I’m not as angry as I was. Every day I am more willing to let go of my need to understand what happened. We miss Joel in a deep and beautiful way that washes over the most joyful days like the tide coming in. Today was especially hard. Ryan and I cried throughout the Easter service and barely managed to take our annual family Easter photo, but I wanted to do it anyway even though it made us sad. We took lilies to Joel’s grave. It was our first visit there with the children since Joel was buried, (Ryan and I went last week just the two of us.) Ryan is sleeping now, and I am writing this post, because I have waited to write until I knew what I wanted to say, and I realized that I don’t really know what to say, except that God continues to speak to me in his subtle, quiet way, making me think through deeper things than I would naturally, and finding that even though I don’t have the answers, I can conceive of answers that would be acceptable to even my hurting heart.


There are 4 comments for this post.

  1. Anne on April 21, 2014 10:48 am

    This is a tough one to answer. I fully believe that the Lord granted you and your family special grace to deal with a terrible situation, and that it was a miracle, but not the one you so ardently believed in and hoped for. So did God (a) willfully deceive you or (b), is Joel’s death part of a bigger picture that we can’t see yet, and that the true fruits of this will only be apparent much later on? I have to go with (b).
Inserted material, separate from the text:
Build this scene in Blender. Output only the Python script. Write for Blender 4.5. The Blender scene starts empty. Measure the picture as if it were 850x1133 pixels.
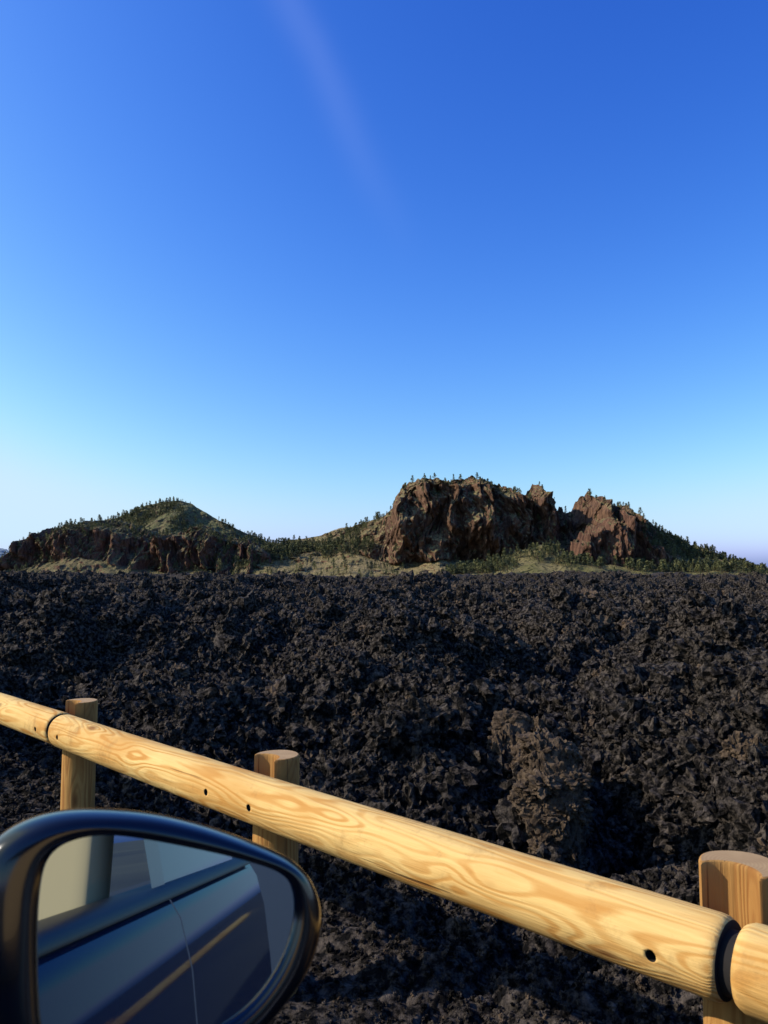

I am not really sure what the future holds, but I think that you have a true gift for writing; sometimes I read your posts and I can know what it is like to be you, just by reading your words. You have a true talent for expression and I believe in my heart that you will become a powerful witness for the Lord through your words. Of course, you have a husband and children and it may not be what you want, but I think you’ve been called on to testify what it is like to be you and you have the ability to move people that you don’t even know (like me!).
    I wish you and your family continued peace and healing, and for you for express what you’re going through. Not only do you not realize what you’ve accomplished, you also don’t know yet the power of your testimony, for yourself, for others and for the Lord.

  2. Caroline on April 28, 2014 1:23 pm

    A beautiful, but hard post. Grieving with you

  3. Laura on May 1, 2014 3:04 pm

    I am new to your journey. Reading over the last few months of posts, my heart has been moved by the depth of your loss and by your honesty as you wrestle with the realness of life in the now and not yet of the Kingdom. I have not walked your road, but this is my prayer for you today – “The Lord bless you and keep you; the Lord make His face shine on you and be gracious to you; the Lord turn His face toward you and give you peace.”

  4. Belinda Kemp on May 6, 2014 4:00 am

    Just wanted to say ..We miss you …!!